What to produce: The first line to copy is the one with "What USD Python"; the last is the one with "from pxr import". Copy each line in that range exactly, leaving out all others.

Excerpted data:
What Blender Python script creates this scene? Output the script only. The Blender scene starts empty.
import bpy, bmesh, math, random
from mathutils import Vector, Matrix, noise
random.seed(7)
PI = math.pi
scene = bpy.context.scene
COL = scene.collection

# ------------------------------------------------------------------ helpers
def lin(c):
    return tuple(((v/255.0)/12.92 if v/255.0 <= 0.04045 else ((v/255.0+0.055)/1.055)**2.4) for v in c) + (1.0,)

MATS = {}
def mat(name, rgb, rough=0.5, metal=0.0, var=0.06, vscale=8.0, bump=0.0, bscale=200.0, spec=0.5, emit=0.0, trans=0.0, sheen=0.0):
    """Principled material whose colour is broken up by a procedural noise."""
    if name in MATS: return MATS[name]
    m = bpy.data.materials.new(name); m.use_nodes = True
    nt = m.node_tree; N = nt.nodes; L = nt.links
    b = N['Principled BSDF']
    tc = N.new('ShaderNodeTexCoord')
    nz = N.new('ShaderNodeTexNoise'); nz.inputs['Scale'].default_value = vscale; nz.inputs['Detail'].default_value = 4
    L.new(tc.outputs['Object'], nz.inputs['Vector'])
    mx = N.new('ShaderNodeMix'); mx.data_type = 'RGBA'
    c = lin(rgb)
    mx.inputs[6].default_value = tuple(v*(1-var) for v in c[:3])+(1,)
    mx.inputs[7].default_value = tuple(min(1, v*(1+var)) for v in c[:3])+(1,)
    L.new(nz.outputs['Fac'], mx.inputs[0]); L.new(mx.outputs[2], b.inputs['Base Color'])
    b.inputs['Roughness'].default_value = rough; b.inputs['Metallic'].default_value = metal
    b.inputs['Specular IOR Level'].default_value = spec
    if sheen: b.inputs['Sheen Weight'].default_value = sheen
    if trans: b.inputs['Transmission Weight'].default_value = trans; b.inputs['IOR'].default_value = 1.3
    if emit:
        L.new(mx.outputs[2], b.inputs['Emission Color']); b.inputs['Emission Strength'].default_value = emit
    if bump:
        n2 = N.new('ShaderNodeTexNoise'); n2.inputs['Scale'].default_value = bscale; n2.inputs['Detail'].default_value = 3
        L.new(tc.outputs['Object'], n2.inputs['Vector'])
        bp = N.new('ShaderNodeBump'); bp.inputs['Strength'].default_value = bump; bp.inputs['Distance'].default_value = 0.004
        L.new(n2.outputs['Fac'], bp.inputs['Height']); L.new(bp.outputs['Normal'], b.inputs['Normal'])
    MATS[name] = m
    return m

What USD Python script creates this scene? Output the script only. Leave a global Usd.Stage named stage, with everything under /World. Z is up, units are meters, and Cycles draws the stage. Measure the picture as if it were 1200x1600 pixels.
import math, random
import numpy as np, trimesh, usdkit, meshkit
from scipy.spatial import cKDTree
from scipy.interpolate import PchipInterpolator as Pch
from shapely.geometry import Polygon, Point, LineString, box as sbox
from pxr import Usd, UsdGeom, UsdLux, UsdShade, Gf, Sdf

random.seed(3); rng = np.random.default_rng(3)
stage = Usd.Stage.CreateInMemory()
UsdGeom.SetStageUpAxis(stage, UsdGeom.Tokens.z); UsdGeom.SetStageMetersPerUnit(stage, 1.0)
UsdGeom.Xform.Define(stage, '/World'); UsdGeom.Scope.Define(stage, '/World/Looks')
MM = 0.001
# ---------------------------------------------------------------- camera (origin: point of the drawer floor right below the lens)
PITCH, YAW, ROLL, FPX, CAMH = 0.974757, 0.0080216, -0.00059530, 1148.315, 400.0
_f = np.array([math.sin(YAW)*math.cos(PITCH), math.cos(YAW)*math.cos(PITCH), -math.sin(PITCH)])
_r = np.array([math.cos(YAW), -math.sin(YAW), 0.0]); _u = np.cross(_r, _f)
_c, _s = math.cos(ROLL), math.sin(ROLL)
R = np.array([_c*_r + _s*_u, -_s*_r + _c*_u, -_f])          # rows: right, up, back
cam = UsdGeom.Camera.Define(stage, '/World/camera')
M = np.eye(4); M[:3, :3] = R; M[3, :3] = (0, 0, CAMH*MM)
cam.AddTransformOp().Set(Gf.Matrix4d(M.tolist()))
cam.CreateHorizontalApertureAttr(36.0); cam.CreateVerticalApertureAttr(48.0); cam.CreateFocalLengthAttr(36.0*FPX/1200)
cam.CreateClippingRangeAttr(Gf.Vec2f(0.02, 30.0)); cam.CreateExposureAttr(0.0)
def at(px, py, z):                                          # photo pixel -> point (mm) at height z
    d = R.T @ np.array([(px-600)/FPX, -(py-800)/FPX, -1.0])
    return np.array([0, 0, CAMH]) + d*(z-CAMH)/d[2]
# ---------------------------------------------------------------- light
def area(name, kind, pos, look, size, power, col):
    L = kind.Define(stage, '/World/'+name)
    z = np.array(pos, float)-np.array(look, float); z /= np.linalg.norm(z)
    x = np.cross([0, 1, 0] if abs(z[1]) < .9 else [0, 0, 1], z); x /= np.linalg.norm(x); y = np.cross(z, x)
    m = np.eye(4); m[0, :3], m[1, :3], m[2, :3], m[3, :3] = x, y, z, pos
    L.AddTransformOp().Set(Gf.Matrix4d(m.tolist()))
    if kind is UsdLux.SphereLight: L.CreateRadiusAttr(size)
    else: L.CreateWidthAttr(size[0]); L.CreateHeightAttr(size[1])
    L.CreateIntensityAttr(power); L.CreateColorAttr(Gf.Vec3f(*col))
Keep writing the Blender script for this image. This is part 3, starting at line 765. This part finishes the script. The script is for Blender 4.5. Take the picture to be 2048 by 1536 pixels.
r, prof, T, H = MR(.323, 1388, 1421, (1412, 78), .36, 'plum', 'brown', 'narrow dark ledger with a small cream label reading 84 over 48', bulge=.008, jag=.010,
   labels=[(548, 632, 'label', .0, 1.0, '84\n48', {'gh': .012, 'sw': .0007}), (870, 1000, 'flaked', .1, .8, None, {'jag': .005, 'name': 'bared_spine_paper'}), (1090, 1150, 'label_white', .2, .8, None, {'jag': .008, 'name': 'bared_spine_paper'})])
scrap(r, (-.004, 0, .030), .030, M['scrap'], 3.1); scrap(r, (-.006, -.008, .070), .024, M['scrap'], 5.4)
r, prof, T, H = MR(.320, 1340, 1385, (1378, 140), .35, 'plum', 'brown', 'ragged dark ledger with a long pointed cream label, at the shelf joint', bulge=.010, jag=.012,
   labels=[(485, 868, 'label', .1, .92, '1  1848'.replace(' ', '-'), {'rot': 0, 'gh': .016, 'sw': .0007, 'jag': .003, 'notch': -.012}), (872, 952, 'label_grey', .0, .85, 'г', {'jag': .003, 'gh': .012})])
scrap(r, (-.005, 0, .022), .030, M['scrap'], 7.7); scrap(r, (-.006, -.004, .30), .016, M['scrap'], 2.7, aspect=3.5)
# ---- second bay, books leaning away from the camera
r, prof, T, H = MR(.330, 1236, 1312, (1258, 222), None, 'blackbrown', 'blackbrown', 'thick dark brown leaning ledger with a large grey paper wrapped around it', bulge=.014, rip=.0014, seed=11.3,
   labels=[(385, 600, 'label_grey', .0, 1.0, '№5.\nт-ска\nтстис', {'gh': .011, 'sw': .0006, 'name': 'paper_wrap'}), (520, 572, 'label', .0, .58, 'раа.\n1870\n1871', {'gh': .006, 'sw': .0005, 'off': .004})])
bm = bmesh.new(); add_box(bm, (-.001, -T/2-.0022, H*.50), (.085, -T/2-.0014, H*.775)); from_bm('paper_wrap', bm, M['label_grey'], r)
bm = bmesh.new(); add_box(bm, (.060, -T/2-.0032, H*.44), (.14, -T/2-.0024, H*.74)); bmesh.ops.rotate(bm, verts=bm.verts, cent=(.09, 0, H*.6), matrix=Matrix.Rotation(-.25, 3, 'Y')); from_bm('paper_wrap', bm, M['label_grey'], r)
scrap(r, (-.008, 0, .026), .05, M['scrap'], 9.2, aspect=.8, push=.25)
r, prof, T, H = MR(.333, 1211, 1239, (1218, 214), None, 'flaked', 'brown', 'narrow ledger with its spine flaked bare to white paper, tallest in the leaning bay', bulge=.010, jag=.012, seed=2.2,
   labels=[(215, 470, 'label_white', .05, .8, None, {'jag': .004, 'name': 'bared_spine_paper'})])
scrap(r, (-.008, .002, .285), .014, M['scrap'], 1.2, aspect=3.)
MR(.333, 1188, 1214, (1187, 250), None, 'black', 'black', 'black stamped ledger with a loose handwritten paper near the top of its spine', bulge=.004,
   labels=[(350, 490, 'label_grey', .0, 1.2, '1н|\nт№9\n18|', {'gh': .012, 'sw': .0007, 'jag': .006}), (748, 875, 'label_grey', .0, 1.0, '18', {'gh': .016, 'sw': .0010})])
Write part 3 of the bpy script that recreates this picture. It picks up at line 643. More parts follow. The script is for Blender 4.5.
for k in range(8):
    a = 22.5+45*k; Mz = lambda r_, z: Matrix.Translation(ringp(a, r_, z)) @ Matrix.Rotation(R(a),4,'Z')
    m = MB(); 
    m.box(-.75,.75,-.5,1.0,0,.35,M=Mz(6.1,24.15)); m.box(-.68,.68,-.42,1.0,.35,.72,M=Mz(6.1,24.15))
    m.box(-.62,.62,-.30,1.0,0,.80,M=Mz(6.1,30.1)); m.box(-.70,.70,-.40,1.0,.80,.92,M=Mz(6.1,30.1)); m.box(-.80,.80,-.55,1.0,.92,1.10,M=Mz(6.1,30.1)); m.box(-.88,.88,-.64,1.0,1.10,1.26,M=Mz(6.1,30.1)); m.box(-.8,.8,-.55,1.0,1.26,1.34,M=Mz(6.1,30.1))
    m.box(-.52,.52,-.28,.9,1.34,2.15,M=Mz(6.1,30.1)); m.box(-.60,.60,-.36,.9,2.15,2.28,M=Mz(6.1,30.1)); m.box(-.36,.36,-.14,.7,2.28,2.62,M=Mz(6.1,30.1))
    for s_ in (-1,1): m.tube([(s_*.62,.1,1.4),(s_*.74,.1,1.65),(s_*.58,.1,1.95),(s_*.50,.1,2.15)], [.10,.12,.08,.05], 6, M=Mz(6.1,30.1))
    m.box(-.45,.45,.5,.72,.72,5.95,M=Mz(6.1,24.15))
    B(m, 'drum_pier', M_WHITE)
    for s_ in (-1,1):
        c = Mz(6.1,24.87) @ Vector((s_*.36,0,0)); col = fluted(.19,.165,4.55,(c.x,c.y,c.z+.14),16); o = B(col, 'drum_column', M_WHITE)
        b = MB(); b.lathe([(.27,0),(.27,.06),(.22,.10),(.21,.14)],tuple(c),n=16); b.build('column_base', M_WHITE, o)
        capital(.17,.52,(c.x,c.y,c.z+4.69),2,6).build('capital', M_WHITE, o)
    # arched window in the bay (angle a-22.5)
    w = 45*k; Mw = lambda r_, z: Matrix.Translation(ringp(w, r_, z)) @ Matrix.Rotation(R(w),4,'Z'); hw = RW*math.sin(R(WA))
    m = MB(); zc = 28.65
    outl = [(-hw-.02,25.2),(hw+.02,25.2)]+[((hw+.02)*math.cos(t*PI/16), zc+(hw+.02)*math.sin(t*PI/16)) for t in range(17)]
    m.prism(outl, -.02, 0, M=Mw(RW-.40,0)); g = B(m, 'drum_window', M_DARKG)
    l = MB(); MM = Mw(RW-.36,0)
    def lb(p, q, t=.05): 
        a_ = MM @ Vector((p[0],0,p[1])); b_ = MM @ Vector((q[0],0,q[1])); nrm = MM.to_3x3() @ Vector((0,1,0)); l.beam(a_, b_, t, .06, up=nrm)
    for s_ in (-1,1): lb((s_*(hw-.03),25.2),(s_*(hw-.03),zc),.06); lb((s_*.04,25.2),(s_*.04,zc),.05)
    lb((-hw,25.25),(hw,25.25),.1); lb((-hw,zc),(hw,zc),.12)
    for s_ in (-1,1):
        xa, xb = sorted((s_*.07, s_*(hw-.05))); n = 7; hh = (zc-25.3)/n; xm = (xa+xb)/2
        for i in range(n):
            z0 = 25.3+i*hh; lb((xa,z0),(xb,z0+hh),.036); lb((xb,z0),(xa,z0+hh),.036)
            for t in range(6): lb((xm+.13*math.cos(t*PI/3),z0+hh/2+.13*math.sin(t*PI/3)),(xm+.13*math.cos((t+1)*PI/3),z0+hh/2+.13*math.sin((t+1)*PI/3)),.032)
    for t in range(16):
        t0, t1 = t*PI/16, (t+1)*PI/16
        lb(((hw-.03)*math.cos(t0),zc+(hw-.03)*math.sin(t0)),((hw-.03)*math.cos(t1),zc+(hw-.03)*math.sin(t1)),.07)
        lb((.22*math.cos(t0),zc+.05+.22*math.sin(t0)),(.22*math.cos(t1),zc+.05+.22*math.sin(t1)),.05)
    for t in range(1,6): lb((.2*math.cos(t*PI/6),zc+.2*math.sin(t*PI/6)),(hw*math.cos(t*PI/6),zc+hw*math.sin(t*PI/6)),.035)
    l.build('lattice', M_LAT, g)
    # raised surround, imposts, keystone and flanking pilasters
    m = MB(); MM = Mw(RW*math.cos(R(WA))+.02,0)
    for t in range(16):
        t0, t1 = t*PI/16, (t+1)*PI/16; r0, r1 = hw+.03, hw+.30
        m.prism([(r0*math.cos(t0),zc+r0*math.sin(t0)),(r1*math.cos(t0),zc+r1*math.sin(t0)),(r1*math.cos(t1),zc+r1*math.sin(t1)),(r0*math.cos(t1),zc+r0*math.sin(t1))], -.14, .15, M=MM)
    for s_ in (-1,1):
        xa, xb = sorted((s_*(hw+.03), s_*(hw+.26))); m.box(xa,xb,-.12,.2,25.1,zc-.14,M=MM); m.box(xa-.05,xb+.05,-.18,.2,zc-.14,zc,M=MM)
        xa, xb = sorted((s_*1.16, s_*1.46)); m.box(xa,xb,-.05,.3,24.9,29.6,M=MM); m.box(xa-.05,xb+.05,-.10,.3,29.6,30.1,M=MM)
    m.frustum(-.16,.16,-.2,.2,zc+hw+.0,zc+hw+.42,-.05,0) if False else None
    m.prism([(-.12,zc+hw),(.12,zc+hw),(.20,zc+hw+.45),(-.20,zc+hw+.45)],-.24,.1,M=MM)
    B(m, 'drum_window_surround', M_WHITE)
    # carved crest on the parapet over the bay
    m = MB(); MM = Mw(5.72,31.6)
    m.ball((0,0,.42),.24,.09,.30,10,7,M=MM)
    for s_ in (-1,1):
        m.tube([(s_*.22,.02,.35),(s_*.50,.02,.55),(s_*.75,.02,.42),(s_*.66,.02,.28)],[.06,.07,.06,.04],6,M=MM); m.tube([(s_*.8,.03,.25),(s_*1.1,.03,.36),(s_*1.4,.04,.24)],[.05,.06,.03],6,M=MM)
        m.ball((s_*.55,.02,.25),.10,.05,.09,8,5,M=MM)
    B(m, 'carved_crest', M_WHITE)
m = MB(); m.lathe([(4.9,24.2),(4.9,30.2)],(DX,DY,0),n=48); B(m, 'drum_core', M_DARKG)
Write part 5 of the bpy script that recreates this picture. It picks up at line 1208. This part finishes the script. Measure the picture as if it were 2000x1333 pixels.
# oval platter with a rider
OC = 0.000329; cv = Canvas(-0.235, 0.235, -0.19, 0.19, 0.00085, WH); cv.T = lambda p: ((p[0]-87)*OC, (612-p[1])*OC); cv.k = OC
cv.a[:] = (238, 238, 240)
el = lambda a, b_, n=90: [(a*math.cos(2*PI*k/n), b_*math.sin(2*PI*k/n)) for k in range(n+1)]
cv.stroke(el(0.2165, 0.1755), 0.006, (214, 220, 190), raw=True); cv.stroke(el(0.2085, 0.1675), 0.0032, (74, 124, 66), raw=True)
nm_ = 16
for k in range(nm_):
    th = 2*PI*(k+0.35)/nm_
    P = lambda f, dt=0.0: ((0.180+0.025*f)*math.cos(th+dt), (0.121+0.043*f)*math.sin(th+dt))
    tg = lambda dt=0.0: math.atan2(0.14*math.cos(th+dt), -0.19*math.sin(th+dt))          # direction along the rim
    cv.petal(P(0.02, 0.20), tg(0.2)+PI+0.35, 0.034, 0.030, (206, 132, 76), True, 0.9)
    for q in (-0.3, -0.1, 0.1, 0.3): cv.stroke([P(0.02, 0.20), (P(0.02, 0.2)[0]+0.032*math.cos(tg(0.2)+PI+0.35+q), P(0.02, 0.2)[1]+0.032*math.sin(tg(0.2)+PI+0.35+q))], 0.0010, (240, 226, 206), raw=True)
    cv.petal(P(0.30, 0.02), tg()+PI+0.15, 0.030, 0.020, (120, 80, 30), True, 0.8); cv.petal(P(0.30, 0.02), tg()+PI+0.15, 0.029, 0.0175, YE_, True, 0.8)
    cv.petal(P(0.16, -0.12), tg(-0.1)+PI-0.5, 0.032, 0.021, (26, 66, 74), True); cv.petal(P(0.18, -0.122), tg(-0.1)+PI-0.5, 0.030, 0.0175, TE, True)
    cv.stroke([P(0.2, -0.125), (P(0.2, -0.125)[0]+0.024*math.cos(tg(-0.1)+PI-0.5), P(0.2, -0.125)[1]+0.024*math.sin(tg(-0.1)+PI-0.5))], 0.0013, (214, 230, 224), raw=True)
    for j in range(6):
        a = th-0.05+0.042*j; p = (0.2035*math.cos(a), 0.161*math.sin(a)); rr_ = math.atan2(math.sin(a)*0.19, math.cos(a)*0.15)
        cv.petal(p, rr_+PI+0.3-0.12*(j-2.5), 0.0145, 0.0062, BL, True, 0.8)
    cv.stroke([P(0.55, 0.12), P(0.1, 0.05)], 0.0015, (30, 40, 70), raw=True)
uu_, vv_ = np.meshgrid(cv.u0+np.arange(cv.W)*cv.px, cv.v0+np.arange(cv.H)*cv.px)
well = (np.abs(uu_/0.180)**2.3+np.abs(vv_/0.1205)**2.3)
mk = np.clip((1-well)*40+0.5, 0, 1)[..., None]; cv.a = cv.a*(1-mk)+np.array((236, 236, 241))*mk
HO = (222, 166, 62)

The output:
What USD Python script creates this scene? Output the script only. Leave a global Usd.Stage named stage, with everything under /World. Z is up, units are meters, and Cycles draws the stage. Measure the picture as if it were 1200x1600 pixels.
import math, random
import numpy as np, trimesh, usdkit, meshkit
from scipy.spatial import cKDTree
from scipy.interpolate import PchipInterpolator as Pch
from shapely.geometry import Polygon, Point, LineString, box as sbox
from pxr import Usd, UsdGeom, UsdLux, UsdShade, Gf, Sdf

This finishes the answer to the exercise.